**PROBLEM REQUIREMENTS**
Restate the records in their entirety, word for word.
# START OF INPUT FOR THIS TASK
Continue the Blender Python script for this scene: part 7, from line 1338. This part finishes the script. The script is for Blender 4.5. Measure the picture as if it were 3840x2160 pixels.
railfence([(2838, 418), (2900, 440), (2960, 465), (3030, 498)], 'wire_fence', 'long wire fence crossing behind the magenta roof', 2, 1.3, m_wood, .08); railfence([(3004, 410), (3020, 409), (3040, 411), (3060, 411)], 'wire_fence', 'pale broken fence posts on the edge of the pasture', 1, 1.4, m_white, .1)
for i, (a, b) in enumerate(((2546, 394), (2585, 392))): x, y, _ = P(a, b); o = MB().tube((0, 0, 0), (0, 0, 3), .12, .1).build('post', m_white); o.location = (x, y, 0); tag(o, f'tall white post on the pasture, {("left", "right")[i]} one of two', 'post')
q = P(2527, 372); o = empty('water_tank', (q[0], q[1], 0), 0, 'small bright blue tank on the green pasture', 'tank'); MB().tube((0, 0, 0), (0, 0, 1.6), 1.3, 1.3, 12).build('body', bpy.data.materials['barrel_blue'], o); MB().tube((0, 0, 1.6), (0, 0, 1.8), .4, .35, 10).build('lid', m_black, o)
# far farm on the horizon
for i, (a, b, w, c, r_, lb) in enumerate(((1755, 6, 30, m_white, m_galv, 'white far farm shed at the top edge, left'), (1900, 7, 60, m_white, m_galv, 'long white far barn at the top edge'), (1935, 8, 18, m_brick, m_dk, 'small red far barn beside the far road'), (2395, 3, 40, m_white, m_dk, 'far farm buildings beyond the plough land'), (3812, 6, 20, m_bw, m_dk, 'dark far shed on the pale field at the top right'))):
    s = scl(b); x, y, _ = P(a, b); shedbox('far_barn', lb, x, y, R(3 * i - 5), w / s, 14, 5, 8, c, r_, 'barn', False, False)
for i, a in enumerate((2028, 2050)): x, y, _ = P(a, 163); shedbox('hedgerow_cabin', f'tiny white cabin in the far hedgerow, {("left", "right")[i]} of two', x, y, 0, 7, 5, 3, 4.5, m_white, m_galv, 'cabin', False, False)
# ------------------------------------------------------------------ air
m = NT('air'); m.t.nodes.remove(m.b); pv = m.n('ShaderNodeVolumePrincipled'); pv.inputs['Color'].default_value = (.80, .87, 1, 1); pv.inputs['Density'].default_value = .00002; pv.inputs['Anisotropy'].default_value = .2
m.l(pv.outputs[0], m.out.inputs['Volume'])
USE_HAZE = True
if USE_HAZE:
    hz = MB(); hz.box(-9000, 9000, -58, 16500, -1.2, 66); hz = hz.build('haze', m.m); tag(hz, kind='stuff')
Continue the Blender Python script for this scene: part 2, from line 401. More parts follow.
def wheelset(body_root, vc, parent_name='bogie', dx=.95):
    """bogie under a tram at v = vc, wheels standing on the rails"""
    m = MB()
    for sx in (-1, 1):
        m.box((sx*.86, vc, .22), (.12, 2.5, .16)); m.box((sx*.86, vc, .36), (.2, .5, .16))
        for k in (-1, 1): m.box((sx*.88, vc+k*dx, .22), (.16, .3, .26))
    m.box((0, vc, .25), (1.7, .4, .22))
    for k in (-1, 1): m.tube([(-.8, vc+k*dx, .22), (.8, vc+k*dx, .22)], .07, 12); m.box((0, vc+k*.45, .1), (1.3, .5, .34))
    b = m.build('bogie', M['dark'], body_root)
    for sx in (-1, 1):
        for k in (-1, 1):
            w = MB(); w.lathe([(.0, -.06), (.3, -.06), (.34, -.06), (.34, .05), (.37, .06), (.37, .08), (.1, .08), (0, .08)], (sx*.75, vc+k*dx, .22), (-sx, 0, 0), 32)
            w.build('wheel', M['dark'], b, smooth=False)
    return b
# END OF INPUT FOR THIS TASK
**RESPONSE TO THE EXERCISE**
Continue the Blender Python script for this scene: part 7, from line 1338. This part finishes the script. The script is for Blender 4.5. Measure the picture as if it were 3840x2160 pixels.
railfence([(2838, 418), (2900, 440), (2960, 465), (3030, 498)], 'wire_fence', 'long wire fence crossing behind the magenta roof', 2, 1.3, m_wood, .08); railfence([(3004, 410), (3020, 409), (3040, 411), (3060, 411)], 'wire_fence', 'pale broken fence posts on the edge of the pasture', 1, 1.4, m_white, .1)
for i, (a, b) in enumerate(((2546, 394), (2585, 392))): x, y, _ = P(a, b); o = MB().tube((0, 0, 0), (0, 0, 3), .12, .1).build('post', m_white); o.location = (x, y, 0); tag(o, f'tall white post on the pasture, {("left", "right")[i]} one of two', 'post')
q = P(2527, 372); o = empty('water_tank', (q[0], q[1], 0), 0, 'small bright blue tank on the green pasture', 'tank'); MB().tube((0, 0, 0), (0, 0, 1.6), 1.3, 1.3, 12).build('body', bpy.data.materials['barrel_blue'], o); MB().tube((0, 0, 1.6), (0, 0, 1.8), .4, .35, 10).build('lid', m_black, o)
# far farm on the horizon
for i, (a, b, w, c, r_, lb) in enumerate(((1755, 6, 30, m_white, m_galv, 'white far farm shed at the top edge, left'), (1900, 7, 60, m_white, m_galv, 'long white far barn at the top edge'), (1935, 8, 18, m_brick, m_dk, 'small red far barn beside the far road'), (2395, 3, 40, m_white, m_dk, 'far farm buildings beyond the plough land'), (3812, 6, 20, m_bw, m_dk, 'dark far shed on the pale field at the top right'))):
    s = scl(b); x, y, _ = P(a, b); shedbox('far_barn', lb, x, y, R(3 * i - 5), w / s, 14, 5, 8, c, r_, 'barn', False, False)
for i, a in enumerate((2028, 2050)): x, y, _ = P(a, 163); shedbox('hedgerow_cabin', f'tiny white cabin in the far hedgerow, {("left", "right")[i]} of two', x, y, 0, 7, 5, 3, 4.5, m_white, m_galv, 'cabin', False, False)
# ------------------------------------------------------------------ air
m = NT('air'); m.t.nodes.remove(m.b); pv = m.n('ShaderNodeVolumePrincipled'); pv.inputs['Color'].default_value = (.80, .87, 1, 1); pv.inputs['Density'].default_value = .00002; pv.inputs['Anisotropy'].default_value = .2
m.l(pv.outputs[0], m.out.inputs['Volume'])
USE_HAZE = True
if USE_HAZE:
    hz = MB(); hz.box(-9000, 9000, -58, 16500, -1.2, 66); hz = hz.build('haze', m.m); tag(hz, kind='stuff')
Continue the Blender Python script for this scene: part 2, from line 401. More parts follow.
def wheelset(body_root, vc, parent_name='bogie', dx=.95):
    """bogie under a tram at v = vc, wheels standing on the rails"""
    m = MB()
    for sx in (-1, 1):
        m.box((sx*.86, vc, .22), (.12, 2.5, .16)); m.box((sx*.86, vc, .36), (.2, .5, .16))
        for k in (-1, 1): m.box((sx*.88, vc+k*dx, .22), (.16, .3, .26))
    m.box((0, vc, .25), (1.7, .4, .22))
    for k in (-1, 1): m.tube([(-.8, vc+k*dx, .22), (.8, vc+k*dx, .22)], .07, 12); m.box((0, vc+k*.45, .1), (1.3, .5, .34))
    b = m.build('bogie', M['dark'], body_root)
    for sx in (-1, 1):
        for k in (-1, 1):
            w = MB(); w.lathe([(.0, -.06), (.3, -.06), (.34, -.06), (.34, .05), (.37, .06), (.37, .08), (.1, .08), (0, .08)], (sx*.75, vc+k*dx, .22), (-sx, 0, 0), 32)
            w.build('wheel', M['dark'], b, smooth=False)
    return b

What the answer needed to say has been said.